Zurnanın zırt dediği yerdeyiz. Dinci faşizm bir anda keskin bir U dönüşü yapıp, Rojava'nın hamiliğine soyunabilir mi? Bunun şartları, çatışmaların durması, Kürt halkı üzerindeki olağanüstü baskının azaltılması ve o uğursuz “müzakere masası”nın kurulmasıdır. İktidarını ancak OHAL ile ıskartaya çıkartılmış parlamentoyla, kuklaya dönüşmüş YSK ve mahkemelerle sürdürebilen dinci faşizm, pekala biliyor ki, bu denli kurulmuş bir zemberek, boşaldığında önüne çıkan her şeyi süpürür. Biriken devrimci enerji tekelci kapitalizmin faşist egemenliğini havaya uçurmaya gücü yetmezse dahi, böyle bir U dönüşünün en azından AKP'yi hükümet koltuklarından alaşağı etme ihtimali yüksektir. Dinci faşizm için bu yenilgi, basitçe muhalefet koltuklarına yerleşmek anlamına gelmez. Onlar, iktidar koltuğunda oturmanın sağladığı rantla yığdıkları tüm servetlerini, itibarlarını kaybederler. İşte bu nedenlerle, oyun bozanlıkla yetinerek, ABD'nin bölge planlarına dair gönülsüz davranarak, zaman kazanmaktan başa yapabilecekleri bir şey yok.

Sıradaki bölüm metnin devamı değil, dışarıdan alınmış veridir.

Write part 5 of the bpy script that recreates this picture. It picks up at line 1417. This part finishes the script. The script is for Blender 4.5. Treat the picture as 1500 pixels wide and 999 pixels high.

Dışarıdaki sıkışma, iç politikada da ölümcül duraksamalara ve yalpalamalara neden oluyor. Şu çelişkiye bir bakın hele. RTE, nihayet hiçbir yöneticinin rüyasında dahi göremeyeceği yetkilere kavuştu, ancak şimdilerde, ne kabine değişikliği ne de AKP kadrolarında yenileme konularında bir adım atabiliyor. Çok sınırlı değişikliklerle durumu idare ediyor. Referandumdan hemen sonra “tarihte görülmemiş genişlikte operasyon” manşetleriyle duyurulan yeni tasfiye dalgasına ne oldu? Sessizce sümen altı edildi. Bütünüyle merkezileşen otorite, içeride ve dışarıda, değişen koşullara uyum sağlama yeteneğini sildi süpürdü. Tarzan filmlerindeki klasik sahneye benziyor, sakın kıpırdama, ensende zehirli bir devrim yılanı var.

Ama böyle klasikleşmiş sahnelerde, sınıflar mücadelesinin yasası satır keskinliğinde işler: Bütün enerjisini hiçbir şeyin değişmemesi için harcayanlar, sonuçta her şeyin kökten değiştiği koşulları elleriyle hazırlar.

Ne kadar parlasa ve kahramanca yürütülse de, direnişin kısır çiçeğine tutunmayan, ama her şeyi değiştirmek üzere yola çıkan bir parti için daha uygun bir iklim olamazdı.